Data extracted from a collection

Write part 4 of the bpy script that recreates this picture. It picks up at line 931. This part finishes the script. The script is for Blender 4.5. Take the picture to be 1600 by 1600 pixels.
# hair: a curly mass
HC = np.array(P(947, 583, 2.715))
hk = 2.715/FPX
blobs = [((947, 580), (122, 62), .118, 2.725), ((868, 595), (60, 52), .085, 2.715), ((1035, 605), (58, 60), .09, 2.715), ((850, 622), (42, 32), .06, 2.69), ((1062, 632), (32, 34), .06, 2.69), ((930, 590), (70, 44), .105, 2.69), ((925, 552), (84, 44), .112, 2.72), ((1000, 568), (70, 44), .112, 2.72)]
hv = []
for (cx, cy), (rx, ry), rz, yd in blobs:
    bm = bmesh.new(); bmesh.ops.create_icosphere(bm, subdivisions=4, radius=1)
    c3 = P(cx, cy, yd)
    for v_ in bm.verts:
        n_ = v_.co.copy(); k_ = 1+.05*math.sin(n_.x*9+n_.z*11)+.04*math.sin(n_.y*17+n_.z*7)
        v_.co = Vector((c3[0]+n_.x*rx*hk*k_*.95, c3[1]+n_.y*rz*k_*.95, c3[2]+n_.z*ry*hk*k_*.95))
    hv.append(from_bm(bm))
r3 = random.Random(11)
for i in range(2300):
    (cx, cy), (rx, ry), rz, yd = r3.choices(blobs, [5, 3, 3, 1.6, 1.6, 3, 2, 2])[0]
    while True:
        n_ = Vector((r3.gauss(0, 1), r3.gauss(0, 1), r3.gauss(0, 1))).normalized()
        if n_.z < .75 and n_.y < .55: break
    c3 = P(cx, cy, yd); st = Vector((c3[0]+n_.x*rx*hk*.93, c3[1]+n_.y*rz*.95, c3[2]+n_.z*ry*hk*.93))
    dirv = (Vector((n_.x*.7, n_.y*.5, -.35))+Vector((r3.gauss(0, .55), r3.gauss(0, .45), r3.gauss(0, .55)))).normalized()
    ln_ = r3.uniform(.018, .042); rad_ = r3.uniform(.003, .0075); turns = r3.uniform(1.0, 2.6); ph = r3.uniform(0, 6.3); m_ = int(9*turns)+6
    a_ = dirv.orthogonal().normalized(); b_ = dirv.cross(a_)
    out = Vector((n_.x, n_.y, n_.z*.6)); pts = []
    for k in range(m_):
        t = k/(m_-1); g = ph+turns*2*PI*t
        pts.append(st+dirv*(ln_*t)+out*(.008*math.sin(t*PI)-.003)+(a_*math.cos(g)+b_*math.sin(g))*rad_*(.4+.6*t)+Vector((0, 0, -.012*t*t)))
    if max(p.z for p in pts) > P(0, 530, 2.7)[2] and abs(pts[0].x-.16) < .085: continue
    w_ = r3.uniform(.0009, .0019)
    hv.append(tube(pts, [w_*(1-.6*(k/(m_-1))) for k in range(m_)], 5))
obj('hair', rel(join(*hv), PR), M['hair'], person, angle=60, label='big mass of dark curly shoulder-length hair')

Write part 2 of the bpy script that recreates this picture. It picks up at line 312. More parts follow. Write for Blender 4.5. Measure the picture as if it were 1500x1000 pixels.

# [Short exercise]
Reproduce the full set of records precisely.

# [Written solution]
Write part 4 of the bpy script that recreates this picture. It picks up at line 931. This part finishes the script. The script is for Blender 4.5. Take the picture to be 1600 by 1600 pixels.
# hair: a curly mass
HC = np.array(P(947, 583, 2.715))
hk = 2.715/FPX
blobs = [((947, 580), (122, 62), .118, 2.725), ((868, 595), (60, 52), .085, 2.715), ((1035, 605), (58, 60), .09, 2.715), ((850, 622), (42, 32), .06, 2.69), ((1062, 632), (32, 34), .06, 2.69), ((930, 590), (70, 44), .105, 2.69), ((925, 552), (84, 44), .112, 2.72), ((1000, 568), (70, 44), .112, 2.72)]
hv = []
for (cx, cy), (rx, ry), rz, yd in blobs:
    bm = bmesh.new(); bmesh.ops.create_icosphere(bm, subdivisions=4, radius=1)
    c3 = P(cx, cy, yd)
    for v_ in bm.verts:
        n_ = v_.co.copy(); k_ = 1+.05*math.sin(n_.x*9+n_.z*11)+.04*math.sin(n_.y*17+n_.z*7)
        v_.co = Vector((c3[0]+n_.x*rx*hk*k_*.95, c3[1]+n_.y*rz*k_*.95, c3[2]+n_.z*ry*hk*k_*.95))
    hv.append(from_bm(bm))
r3 = random.Random(11)
for i in range(2300):
    (cx, cy), (rx, ry), rz, yd = r3.choices(blobs, [5, 3, 3, 1.6, 1.6, 3, 2, 2])[0]
    while True:
        n_ = Vector((r3.gauss(0, 1), r3.gauss(0, 1), r3.gauss(0, 1))).normalized()
        if n_.z < .75 and n_.y < .55: break
    c3 = P(cx, cy, yd); st = Vector((c3[0]+n_.x*rx*hk*.93, c3[1]+n_.y*rz*.95, c3[2]+n_.z*ry*hk*.93))
    dirv = (Vector((n_.x*.7, n_.y*.5, -.35))+Vector((r3.gauss(0, .55), r3.gauss(0, .45), r3.gauss(0, .55)))).normalized()
    ln_ = r3.uniform(.018, .042); rad_ = r3.uniform(.003, .0075); turns = r3.uniform(1.0, 2.6); ph = r3.uniform(0, 6.3); m_ = int(9*turns)+6
    a_ = dirv.orthogonal().normalized(); b_ = dirv.cross(a_)
    out = Vector((n_.x, n_.y, n_.z*.6)); pts = []
    for k in range(m_):
        t = k/(m_-1); g = ph+turns*2*PI*t
        pts.append(st+dirv*(ln_*t)+out*(.008*math.sin(t*PI)-.003)+(a_*math.cos(g)+b_*math.sin(g))*rad_*(.4+.6*t)+Vector((0, 0, -.012*t*t)))
    if max(p.z for p in pts) > P(0, 530, 2.7)[2] and abs(pts[0].x-.16) < .085: continue
    w_ = r3.uniform(.0009, .0019)
    hv.append(tube(pts, [w_*(1-.6*(k/(m_-1))) for k in range(m_)], 5))
obj('hair', rel(join(*hv), PR), M['hair'], person, angle=60, label='big mass of dark curly shoulder-length hair')

Write part 2 of the bpy script that recreates this picture. It picks up at line 312. More parts follow. Write for Blender 4.5. Measure the picture as if it were 1500x1000 pixels.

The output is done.